I've started to generate a small amount of revenue on my website, I'm obviously tracking my income and expenses, but I'm not certain whether I need to declare this income to Inland Revenue.

Is there a threshold of earnings before I need to declare? and do I deduct my expenses from the income?


I am not an accountant, but I do run a business in the UK and my understanding is that it's a threshold thing, which I believe is £2,500.

Assuming you don't currently have to submit self assessment, and your additional income from all sources other than employment (for which you already pay tax) is less than £2,500, you don't have to declare it.

Above this level you have to submit self assessment.

More information can be found here

I also find that HMRC are quite helpful - give them a call and ask.

  • Thanks for the link, I may be missing something, but didn't see anything on that page that mentions additional income. I did see mention of savings, investment and property though. – Rich Seller Jan 15 '10 at 21:50
  • So - I'm not sure - but I think it's the same for any other income. – Yossi Dahan Jan 15 '10 at 22:29

Not sure about the UK, but if it were in the US you need to realize the expenses can be claimed as much as the income.

After having a mild heart attack when I did my business taxes the first time many years ago, a Small Business Administration adviser pointed it out.

You are running the site from a computer? Deductible on an amortization schedule. Do you work from home? Electricity can be deducted. Do you drive at all? Did you pay yourself a wage? Any paperwork, fax communications, bank fees that you had to endure as work expenses?

I am not an accountant, but chances are you legally lost quite a bit more than you made in a new web venture. Discuss it with an accountant for the details and more importantly the laws in your country. I could be off my rocker.
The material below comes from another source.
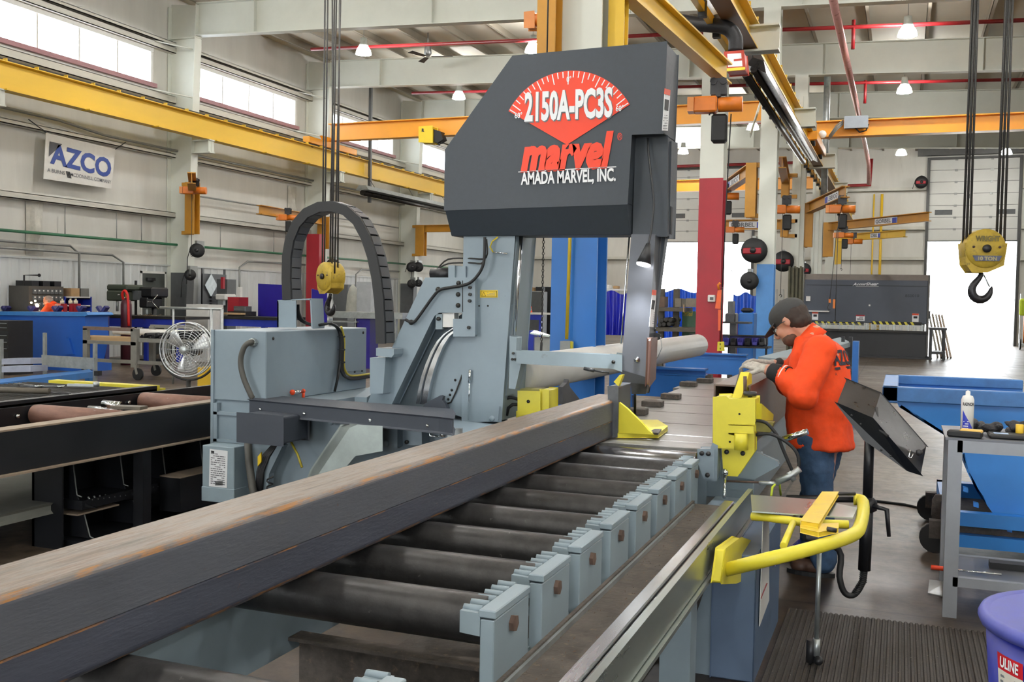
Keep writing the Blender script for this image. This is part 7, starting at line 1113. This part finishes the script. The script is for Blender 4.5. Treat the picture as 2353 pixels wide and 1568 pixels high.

Income is income... it depends how it's structured.. personal or corporate.. but still you need to pay taxes... if you get audited, the tax man could look at your bank statements and ask, "where is this money coming from"

  • I don't think it as simple as that. I understand that tax is liable for profits not income. Do you have any reference to support your statement? – Rich Seller Dec 7 '09 at 15:57
  • 2
    Hmmm... the question would be.. who receives the income, individual or corporation... are they required to report the income.. if the company is offshore, maybe not... BTW.. I assumed the question was related to income meaning profits.. Obviously if you're running at 0 profits or a loss tax isn't an issue. I would refer the reader to their tax consultant. – montyloree Dec 8 '09 at 18:39
  • Income = Revenue - Expenses, so Income is profits. – Scott Whitlock Jan 16 '10 at 0:01
  • @ScottW. Income = Revenue. Some expenses are deductible some are not. The is income which is 100% of the money coming in and there is taxable income that would be income - deductions. – user4127 Jan 6 '12 at 18:39

You need to set your status as self-employed the day you started online work. If that date is a little ambiguous (as is usually the case with online business), you can start with the day you first made any money.

Yes, you can deduct expenses from your revenue. But you have to be sure that the expenses were purely business related.

This is how it goes:

You inform HMRC about the day you started work. HMRC will assign you a UTR (Unique Tax Reference) number. Depending on how much you make you might or might not need to pay Class 2 NI contributions. You'll need to tell HMRC how much you expect to earn in the current tax year.

Finally, you'll need to complete a Self-Assessment at the end of the tax year.

I highly recommend setting up a business banking account. Here is a link that discusses being part-time self-employed in the UK.


Being a tax professional, my understanding is that the threshold limit is a single limit for all your source(s) of income. Now many people who already draw salary which is liable to tax, develop application for mobile and generate some income. Such income is liable to tax, if along with other income they exceed the threshold limit.

Income will have surely related expenses. And the expenses which are related to earning of the income are allowed to be deducted.